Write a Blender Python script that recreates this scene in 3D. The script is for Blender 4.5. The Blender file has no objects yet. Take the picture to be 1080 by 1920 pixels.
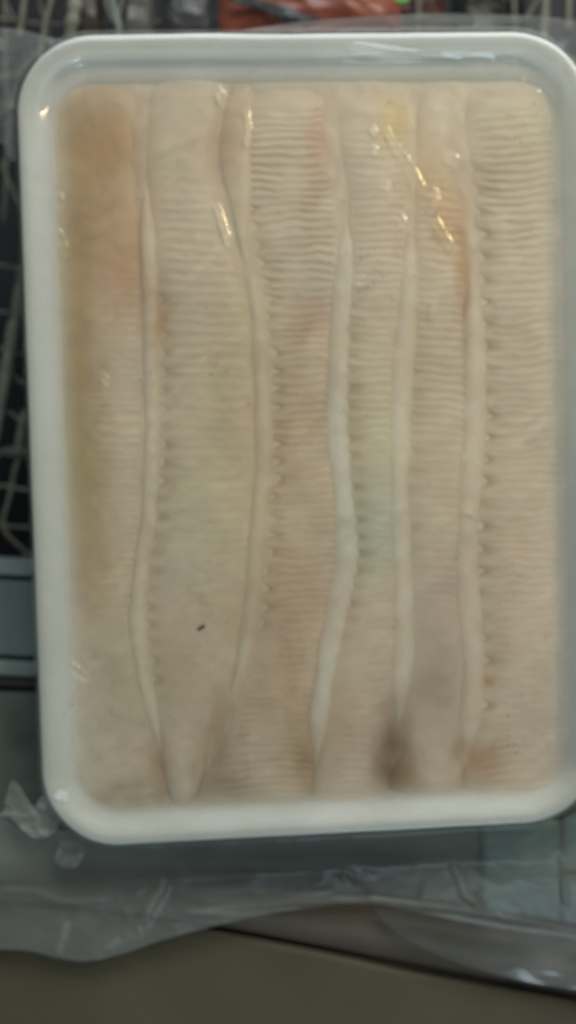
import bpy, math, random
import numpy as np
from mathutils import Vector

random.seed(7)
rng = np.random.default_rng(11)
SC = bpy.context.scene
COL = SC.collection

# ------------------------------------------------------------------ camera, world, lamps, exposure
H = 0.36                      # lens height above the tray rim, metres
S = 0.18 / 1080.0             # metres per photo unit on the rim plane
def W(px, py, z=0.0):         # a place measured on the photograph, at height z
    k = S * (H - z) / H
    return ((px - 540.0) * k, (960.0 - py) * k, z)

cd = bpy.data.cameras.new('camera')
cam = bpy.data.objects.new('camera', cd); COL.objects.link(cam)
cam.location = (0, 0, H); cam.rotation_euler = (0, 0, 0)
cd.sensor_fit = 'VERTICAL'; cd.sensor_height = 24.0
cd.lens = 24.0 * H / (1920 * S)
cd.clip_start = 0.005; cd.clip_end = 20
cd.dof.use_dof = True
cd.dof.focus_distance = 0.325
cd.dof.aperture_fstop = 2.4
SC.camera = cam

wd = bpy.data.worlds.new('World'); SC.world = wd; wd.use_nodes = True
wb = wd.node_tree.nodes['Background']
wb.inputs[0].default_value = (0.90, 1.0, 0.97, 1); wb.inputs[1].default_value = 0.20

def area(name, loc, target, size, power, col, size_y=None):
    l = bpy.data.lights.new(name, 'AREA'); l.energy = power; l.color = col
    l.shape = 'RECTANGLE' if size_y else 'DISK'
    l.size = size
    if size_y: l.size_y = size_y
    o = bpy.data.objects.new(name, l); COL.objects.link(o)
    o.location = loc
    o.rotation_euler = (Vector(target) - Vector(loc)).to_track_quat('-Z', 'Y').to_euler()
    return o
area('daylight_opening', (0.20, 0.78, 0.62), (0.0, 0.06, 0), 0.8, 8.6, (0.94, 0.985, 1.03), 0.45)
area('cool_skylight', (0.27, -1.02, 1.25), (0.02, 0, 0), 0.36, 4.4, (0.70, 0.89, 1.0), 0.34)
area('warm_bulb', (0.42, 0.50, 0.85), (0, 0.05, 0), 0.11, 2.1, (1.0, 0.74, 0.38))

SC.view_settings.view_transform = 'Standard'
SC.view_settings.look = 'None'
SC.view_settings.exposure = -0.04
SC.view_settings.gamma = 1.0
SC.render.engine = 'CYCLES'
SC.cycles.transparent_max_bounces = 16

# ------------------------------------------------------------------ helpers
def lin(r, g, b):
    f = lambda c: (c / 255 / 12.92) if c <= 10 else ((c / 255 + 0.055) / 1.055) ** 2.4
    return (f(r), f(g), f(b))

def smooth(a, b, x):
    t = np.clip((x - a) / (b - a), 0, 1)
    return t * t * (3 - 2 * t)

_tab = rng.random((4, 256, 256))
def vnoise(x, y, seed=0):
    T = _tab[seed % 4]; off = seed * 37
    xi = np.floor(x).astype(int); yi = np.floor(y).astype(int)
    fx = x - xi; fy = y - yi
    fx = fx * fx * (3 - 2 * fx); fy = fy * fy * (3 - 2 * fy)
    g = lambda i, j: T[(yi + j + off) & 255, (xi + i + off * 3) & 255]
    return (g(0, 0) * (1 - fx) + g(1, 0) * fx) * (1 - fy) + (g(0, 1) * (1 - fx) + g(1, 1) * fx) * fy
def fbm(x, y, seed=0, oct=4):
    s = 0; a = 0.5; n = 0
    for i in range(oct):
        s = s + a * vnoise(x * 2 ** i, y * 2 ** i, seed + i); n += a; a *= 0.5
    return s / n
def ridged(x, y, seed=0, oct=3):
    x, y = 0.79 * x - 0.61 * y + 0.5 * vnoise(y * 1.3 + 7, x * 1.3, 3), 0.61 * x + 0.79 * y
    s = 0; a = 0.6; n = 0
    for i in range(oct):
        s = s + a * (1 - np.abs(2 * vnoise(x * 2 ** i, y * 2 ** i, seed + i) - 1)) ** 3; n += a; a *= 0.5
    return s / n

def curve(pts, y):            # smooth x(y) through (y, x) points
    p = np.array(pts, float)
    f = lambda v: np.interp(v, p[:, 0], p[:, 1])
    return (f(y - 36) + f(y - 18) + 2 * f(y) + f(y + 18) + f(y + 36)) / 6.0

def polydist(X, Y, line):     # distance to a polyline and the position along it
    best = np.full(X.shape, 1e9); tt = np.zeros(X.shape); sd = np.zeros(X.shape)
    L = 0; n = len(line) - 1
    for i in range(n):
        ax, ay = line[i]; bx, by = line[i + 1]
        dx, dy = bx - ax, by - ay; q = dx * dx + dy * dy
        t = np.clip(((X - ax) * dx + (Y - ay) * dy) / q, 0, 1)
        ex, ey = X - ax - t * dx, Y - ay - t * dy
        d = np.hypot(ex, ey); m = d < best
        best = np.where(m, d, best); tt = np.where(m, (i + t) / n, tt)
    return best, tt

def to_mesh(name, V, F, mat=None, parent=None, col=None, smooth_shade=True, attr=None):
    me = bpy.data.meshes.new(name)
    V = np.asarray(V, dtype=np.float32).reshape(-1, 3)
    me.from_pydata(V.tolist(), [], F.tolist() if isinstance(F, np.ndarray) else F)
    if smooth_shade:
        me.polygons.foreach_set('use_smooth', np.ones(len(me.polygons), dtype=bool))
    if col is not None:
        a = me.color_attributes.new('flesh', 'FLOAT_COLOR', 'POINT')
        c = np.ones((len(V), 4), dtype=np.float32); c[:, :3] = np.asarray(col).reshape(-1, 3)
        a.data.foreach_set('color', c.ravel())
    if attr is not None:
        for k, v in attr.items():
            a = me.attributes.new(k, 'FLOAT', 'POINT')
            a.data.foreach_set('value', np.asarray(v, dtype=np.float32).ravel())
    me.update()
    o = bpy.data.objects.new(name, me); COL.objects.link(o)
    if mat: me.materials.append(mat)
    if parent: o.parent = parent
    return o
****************
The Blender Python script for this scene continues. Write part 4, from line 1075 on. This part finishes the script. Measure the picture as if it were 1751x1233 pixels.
****************
### Brief
Look above for the line with "Write a Blender"; quote it and every line after it, stopping after the line with "return ((px - 540.0)", exactly, with nothing added and without pictures.

### Result
Write a Blender Python script that recreates this scene in 3D. The script is for Blender 4.5. The Blender file has no objects yet. Take the picture to be 1080 by 1920 pixels.
import bpy, math, random
import numpy as np
from mathutils import Vector

random.seed(7)
rng = np.random.default_rng(11)
SC = bpy.context.scene
COL = SC.collection

# ------------------------------------------------------------------ camera, world, lamps, exposure
H = 0.36                      # lens height above the tray rim, metres
S = 0.18 / 1080.0             # metres per photo unit on the rim plane
def W(px, py, z=0.0):         # a place measured on the photograph, at height z
    k = S * (H - z) / H
    return ((px - 540.0) * k, (960.0 - py) * k, z)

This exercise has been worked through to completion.